How do we demonstrate explicitly and rigorously that since $f$ is continuous at $b$ and $f(b) \gt y$ therefore we have that there exists $\delta \gt 0$ such that $f(t) \gt y$ for all $t$ with $b - \delta \lt t \leq b$. ... ...Help will be much appreciated ...

Peter

***NOTE***

The relevant definition of one-sided continuity for the above is as follows:

$f$ is continuous from the left at $b$ implies that for every $\epsilon \gt 0$ there exists $\delta \gt 0$ such that for all $x \in [a, b]$ ...

we have that $b - \delta \lt x \lt b \Longrightarrow \mid f(x) - f(b) \mid \lt \epsilon$

 

[member 587159]

I hate proofs like these. They obscure what's really happening.
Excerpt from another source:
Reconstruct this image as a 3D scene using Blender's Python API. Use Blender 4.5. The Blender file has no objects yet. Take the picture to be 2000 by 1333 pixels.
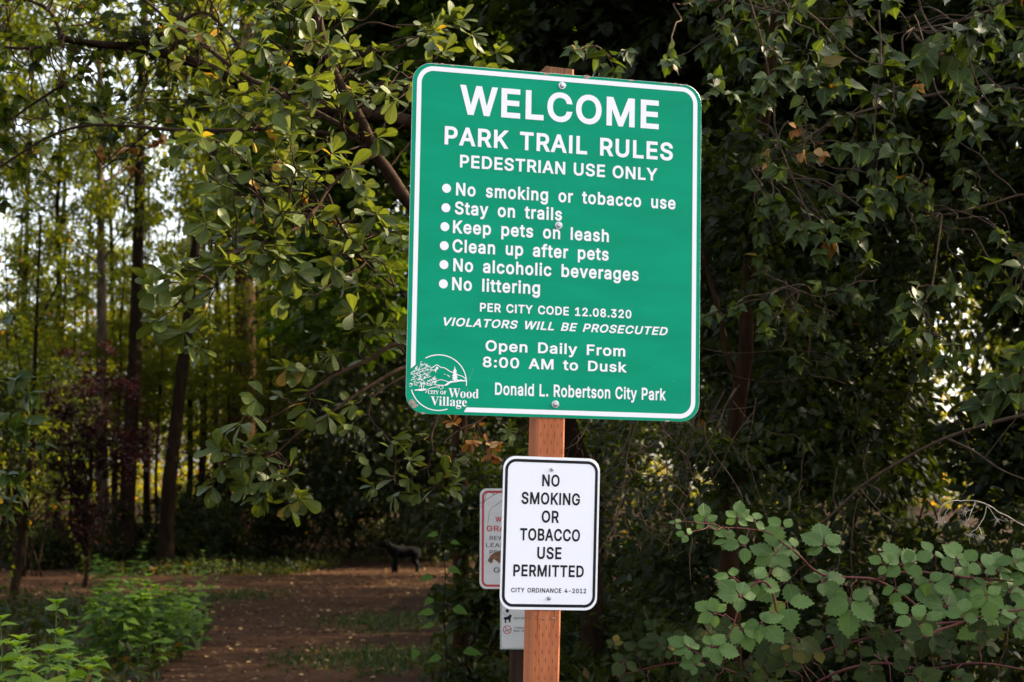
import bpy, math, random, zlib
import numpy as np
from mathutils import Vector, Matrix
from mathutils.geometry import tessellate_polygon, delaunay_2d_cdt

random.seed(7)
RNG = np.random.default_rng(7)
scene = bpy.context.scene
COL = scene.collection

# ------------------------------------------------------------------ camera
F_PX, CX, CY = 3500.0, 1000.0, 666.5
EYE = 1.6
PITCH = 0.09
cam_d = bpy.data.cameras.new("camera")
cam = bpy.data.objects.new("camera", cam_d)
COL.objects.link(cam)
cam.location = (0, 0, EYE)
cam.rotation_euler = (math.pi / 2 + PITCH, 0, 0)
cam_d.sensor_width = 36.0
cam_d.lens = 36.0 * F_PX / 2000.0
cam_d.clip_start = 0.1
cam_d.clip_end = 2000.0
cam_d.dof.use_dof = True
cam_d.dof.focus_distance = 5.55
cam_d.dof.aperture_fstop = 6.7
scene.camera = cam

# ------------------------------------------------------------------ sky, sun, exposure
SUN_AZ, SUN_EL = math.radians(70), math.radians(33)     # azimuth to the right of the view
world = bpy.data.worlds.new("World")
scene.world = world
world.use_nodes = True
wn = world.node_tree
bg = wn.nodes["Background"]
sky = wn.nodes.new("ShaderNodeTexSky")
sky.sky_type = 'NISHITA'
sky.sun_disc = False
sky.sun_elevation = SUN_EL
sky.sun_rotation = SUN_AZ
sky.air_density = 1.0
sky.dust_density = 4.0
sky.ozone_density = 0.6
soft = wn.nodes.new("ShaderNodeHueSaturation")
soft.inputs["Saturation"].default_value = 0.5
wn.links.new(sky.outputs[0], soft.inputs["Color"])
wn.links.new(soft.outputs[0], bg.inputs[0])
bg.inputs[1].default_value = 0.15

sun_d = bpy.data.lights.new("sun", 'SUN')
sun_d.energy = 5.0
sun_d.angle = math.radians(0.5)
sun_d.color = (1.0, 0.82, 0.55)
sun = bpy.data.objects.new("sun", sun_d)
COL.objects.link(sun)
SUN = Vector((math.sin(SUN_AZ) * math.cos(SUN_EL), math.cos(SUN_AZ) * math.cos(SUN_EL), math.sin(SUN_EL)))
sun.rotation_euler = SUN.to_track_quat('Z', 'Y').to_euler()
sun.location = SUN * 60

scene.view_settings.view_transform = 'Standard'
scene.view_settings.look = 'None'
scene.view_settings.exposure = 2.12
scene.view_settings.gamma = 1.0
scene.render.engine = 'CYCLES'
scene.cycles.use_denoising = True
scene.cycles.max_bounces = 7
scene.cycles.diffuse_bounces = 4
scene.cycles.transmission_bounces = 4
scene.cycles.glossy_bounces = 2
scene.cycles.sample_clamp_indirect = 8.0

# ------------------------------------------------------------------ helpers
cp, sp = math.cos(PITCH), math.sin(PITCH)
CAM = np.array([[1, 0, 0], [0, sp, cp], [0, -cp, sp]], float)   # columns right, down, forward


def at(px, py, d):
    """world point seen at photo pixel (px, py), d metres along the view axis"""
    v = CAM @ np.array([(px - CX) / F_PX * d, (py - CY) / F_PX * d, d])
    return np.array([v[0], v[1], v[2] + EYE])


def gz(x, y):
    """height of the ground"""
    s = np.clip((np.asarray(y, float) - 44.5) / 12, 0, 1)
    s = s * s * (3 - 2 * s)
    far = np.clip((np.asarray(y, float) - 56) / 60, 0, 1)
    return s * 0.75 + far * 1.2


def gp(px, py):
    """point of the flat ground seen at a photo pixel"""
    a = at(px, py, 1.0)
    k = -EYE / (a[2] - EYE)
    return np.array([a[0] * k, a[1] * k, 0.0])


def onground(px, d):
    p = at(px, 982, d)
    p[2] = float(gz(p[0], p[1]))
    return p


def tag(o, label=None, cat=None, group=None, kind=None):
    for k, v in (("label", label), ("category", cat), ("group", group), ("kind", kind)):
        if v:
            o[k] = v
    return o


def empty(name, loc, label, cat, group=None, rz=0.0):
    o = bpy.data.objects.new(name, None)
    o.empty_display_size = 0.1
    COL.objects.link(o)
    o.location = Vector([float(c) for c in loc])
    o.rotation_euler = (0, 0, rz)
    return tag(o, label, cat, group)


class MB:
    """collects geometry, then links it as one mesh object"""

    def __init__(self, origin=(0, 0, 0)):
        self.o = np.array([float(c) for c in origin])
        self.v, self.uv, self.r, self.f, self.n = [], [], [], [], 0

    def add(self, v, faces, rnd=0.5, uv=None, mat=0):
        v = np.asarray(v, float).reshape(-1, 3)
        k = len(v)
        self.v.append(v - self.o)
        self.r.append(np.broadcast_to(np.asarray(rnd, float), (k,)))
        self.uv.append(np.zeros((k, 2)) if uv is None else np.asarray(uv, float).reshape(-1, 2))
        if isinstance(faces, np.ndarray):
            self.f.append((faces + self.n, mat))
        else:
            by = {}
            for f in faces:
                by.setdefault(len(f), []).append(f)
            for fs in by.values():
                self.f.append((np.array(fs, int) + self.n, mat))
        self.n += k

    def mesh(self, name, mats, smooth=False):
        me = bpy.data.meshes.new(name)
        v = np.concatenate(self.v)
        uv = np.concatenate(self.uv)
        r = np.concatenate(self.r)
        loops = np.concatenate([f.ravel() for f, m in self.f]).astype(np.int32)
        tot = np.concatenate([np.full(len(f), f.shape[1]) for f, m in self.f])
        mi = np.concatenate([np.full(len(f), m) for f, m in self.f]).astype(np.int32)
        st = np.concatenate([[0], np.cumsum(tot)[:-1]]).astype(np.int32)
        me.vertices.add(len(v))
        me.vertices.foreach_set("co", v.ravel().astype(np.float32))
        me.loops.add(len(loops))
        me.loops.foreach_set("vertex_index", loops)
        me.polygons.add(len(st))
        me.polygons.foreach_set("loop_start", st)
        me.polygons.foreach_set("material_index", mi)
        me.polygons.foreach_set("use_smooth", np.full(len(st), smooth))
        me.update(calc_edges=True)
        a = me.attributes.new("rnd", 'FLOAT', 'POINT')
        a.data.foreach_set("value", r.astype(np.float32))
        u = me.uv_layers.new(name="UVMap")
        u.data.foreach_set("uv", uv[loops].ravel().astype(np.float32))
        for m in (mats if isinstance(mats, (list, tuple)) else [mats]):
            me.materials.append(m)
        return me

    def build(self, name, mats, parent=None, smooth=False, label=None):
        o = bpy.data.objects.new(name, self.mesh(name, mats, smooth))
        COL.objects.link(o)
        if parent is not None:
            o.parent = parent
        else:
            o.location = Vector(self.o)
        if label:
            o["label"] = label
        return o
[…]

General topology and the notions of connectedness and compactness immediately imply your theorem.

However, the question you ask is very straightforward to anwer.

Since $f(b)>y$, we have $\epsilon:= f(b)-y>0$. Now use the definition of continuity with this choice of $\epsilon$.

Draw a picture to see how I came up with this choice of $\epsilon$.

 

[Math Amateur]

I hate proofs like these. They obscure what's really happening. General topology and the notions of connectedness and compactness immediately imply your theorem.

However, the question you ask is very straightforward to anwer.

Since $f(b)>y$, we have $\epsilon:= f(b)-y>0$. Now use the definition of continuity with this choice of $\epsilon$.

Draw a picture to see how I came up with this choice of $\epsilon$.

Thank you for a most interesting and informative reply ...

Will now look at other proofs to see how concepts of compactness and connectedness imply theorem ...

Will also work on your suggestion ...

Thanks again,

Peter

 

[mathwonk]

It is of course easy to prove that the continuous image of a connected set is connected, but I think it is not so easy to prove an interval is connected without essentially the same argument using least upper bounds; indeed that fact is essentially equivalent to the intermediate value theorem. One of my favorite definitions of connectedness is that a set S is connected iff every continuous map S-->{0,1} is constant, where {0,1} is the two point set containing only 0 and 1. It is easy to show this special case is equivalent to the full intermediate value theorem. So I could be wrong but I am afraid you are stuck with some such proof using sups. i.e. least upper bounds.

 

[Math Amateur]

Thanks for a very interesting post, mathwonk ...

Indeed, having consulted several texts on the IVT I have found, as you predict, that the proof involves sups in each case ...

Thanks again ...

Peter